Unlike the conversations, which were to be in separate rooms for black- and white- "bodied" staffers, the lectures will be open to the public.

The Division of Race and Equity in the City Coordinator's Office scheduled the conversations and is producing the lecture series. The first lecture will "give space to participants to remember who African-Americans were before 1619," according to published notices.

That will include "collectively" exploring what happened to slaves and what slavery looked like in Minnesota. Questions include "What are the narratives of personal and communal resistance?"

St. Cloud State University historian Christopher Lehman, whose book "Slavery's Reach: Southern Slaveholders in the North Star State" will be published this fall, will speak. He has written about Southern slaveholders vacationing in the North.

Although slavery was never legal in Minnesota, its legacy has lingered in other ways, such as in the naming of Minneapolis' largest lake. It was named for Sen. John Calhoun of South Carolina after he ordered the construction of Fort Snelling. There has recently been an effort to reinstate its Dakota name, Bde Maka Ska.

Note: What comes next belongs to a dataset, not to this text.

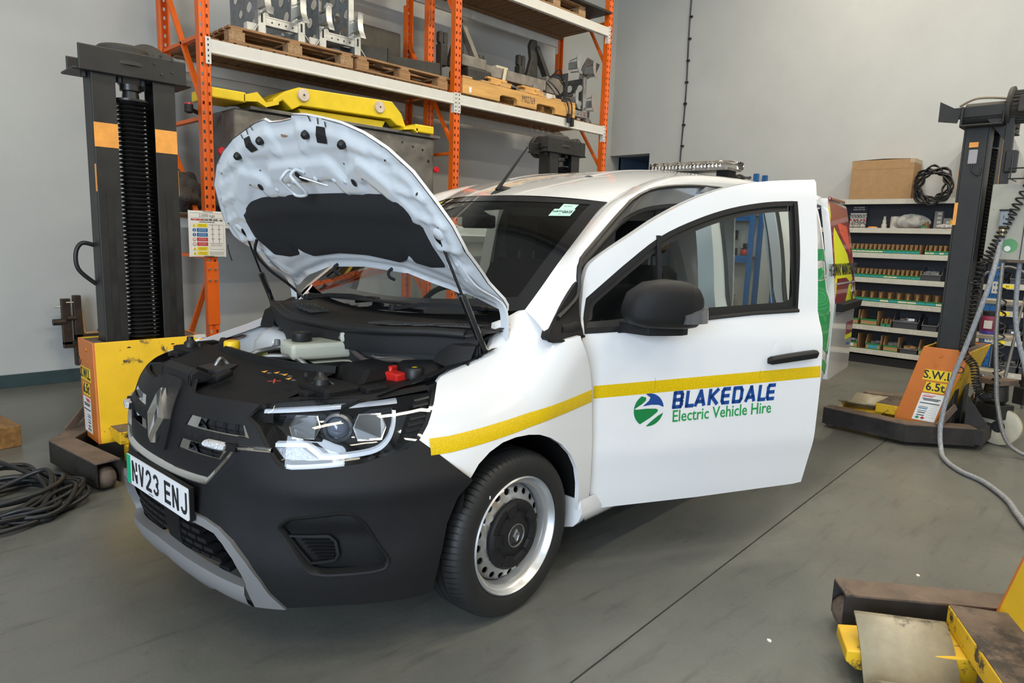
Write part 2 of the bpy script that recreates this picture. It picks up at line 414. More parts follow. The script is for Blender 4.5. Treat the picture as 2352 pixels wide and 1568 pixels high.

Similarly, there have been discussions at the University of Minnesota about the names of buildings there.

City spokesman Casper Hill said there are no additional dates for the summer series to share at this time.

In early June, City Coordinator Nuria Rivera-Vandermyde called off the "sacred conversation" sessions, saying the city doesn't divide people based on race, ethnicity or any other protected class.

The plans drew attention from Washington, D.C., where U.S. Commission on Civil Rights Commissioner Peter Kirsanow sent a letter to Mayor Jacob Frey that mocked the conversations as "galactically stupid." Frey's office didn't plan the events.

"When planning workplace functions, it's usually a good idea to ask, 'Could this be mistaken for an episode of 'The Office?' " Unfortunately, someone in Minneapolis city government forgot to ask this basic question," Kirsanow wrote.

He urged the city to cancel "sacred conversations" entirely. "And please, don't replace it with 'Diversity Day,' " he wrote.